Sambil mengingat jenis makanan khas nusantara seperti bipang Ambawang ini, kita semua dipanggil untuk menunjukkan nurani dan kejernihan berpikir. Banyak orang tidak mengerti konteks pembicaraan Presiden Jokowi tetapi langsung menyebarkannya dan menambah bumbu-bumbu sehingga orang yang sedang mabuk agama semakin mabuk. Dalam situasi seperti ini, kita tidak perlu berdiam diri, seolah berada di zona aman. Kita perlu bersuara untuk memperjuangkan kasih, kebenaran dan keadilan. Kita tidak perlu terprovokasi untuk bereaksi kalau kita tidak memahami konteks perkataan RI-01 ini. Maka saya merasa bahwa perkataan Yohanes dalam suratnya sangatlah berarti: “Marilah kita saling mengasihi.” (1Yoh 4:7).

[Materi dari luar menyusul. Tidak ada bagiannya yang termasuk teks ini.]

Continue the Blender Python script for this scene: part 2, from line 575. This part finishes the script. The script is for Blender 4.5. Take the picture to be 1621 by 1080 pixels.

Dalam suasana ‘perang di media sosial tentang bipang Ambawang ini’ perkataan Yohanes dalam suratnya ini memiliki kekuatan yang besar bagi kita sebagai anak-anak Tuhan. Yohanes menulis: “Saudara-saudaraku yang kekasih, marilah kita saling mengasihi, sebab kasih itu berasal dari Allah; dan setiap orang yang mengasihi, lahir dari Allah dan mengenal Allah.” (1Yoh 4:7). Kita mengatakan kita mengasihi seseorang bukan dengan perkataan tetapi dengan perbuatan dan kebenaran (1Yoh 3:19). Dengan demikian satu kesadaran baru yang muncul adalah kita saling mengasihi sebab Allah adalah kasih dan bahwa Dialah yang lebih dahulu mengasihi kita. Allah adalah kasih maka Allah juga menjadi sumber kasih. Maka tepat sekali perkataan Yohanes bahwa orang yang memiliki kemampuan untuk mengasihi berasal dari Allah. Dia sungguh lahir dari Allah dan mengenal Allah sebagai kasih.

Allah adalah kasih. Wujud kasih Bapa adalah Yesus Kristus sang Putera. Dia diutus Bapa sebagai kurban tebusan bagi banyak orang dan kita hidup oleh Yesus. Lalu apakah kasih itu sendiri? Yohanes memberi jawaban yang tepat: “Bukan kita yang telah mengasihi Allah, tetapi Allah yang telah mengasihi kita dan yang telah mengutus Anak-Nya sebagai pendamaian bagi dosa-dosa kita.” (1Yoh 4:10). Kita selalu berpikir bahwa kita mengasihi Allah. Allah adalah kasih dan Dialah yang sudah lebih dahulu mengasihi kita. Bahkan kasih itu penuh pengurbanan dalam diri Yesus Kristus, Putera Allah. Mengapa Yesus melakukan semuanya ini? Karena Yesus adalah kasih Bapa. Yesus adalah Tuhan yang merendahkan diri dan menyapa kita sebagai sahabat bukan sebagai hamba. Kita perlu merasa bangga, kita adalah ‘orang yang lahir sebelum waktunya’ seperti Paulus tetapi kasih Allah sungguh luar biasa. Dia mengampuni dosa dan salah kita, Dia tidak menghitung dosa-dosa kita tetapi menyapa dan menjadikan kita bukan sebagai hamba melainkan sebagai sahabat. Apakah anda bersahabat dengan Yesus? Apakah anda merasakan kasih Tuhan? Mari kita saling mengasihi, dan berusaha untuk melupakan hal-hal yang sudah berlalu. Kasih adalah segalanya.

Tuhan memberkati, Bunda Maria mendoakan.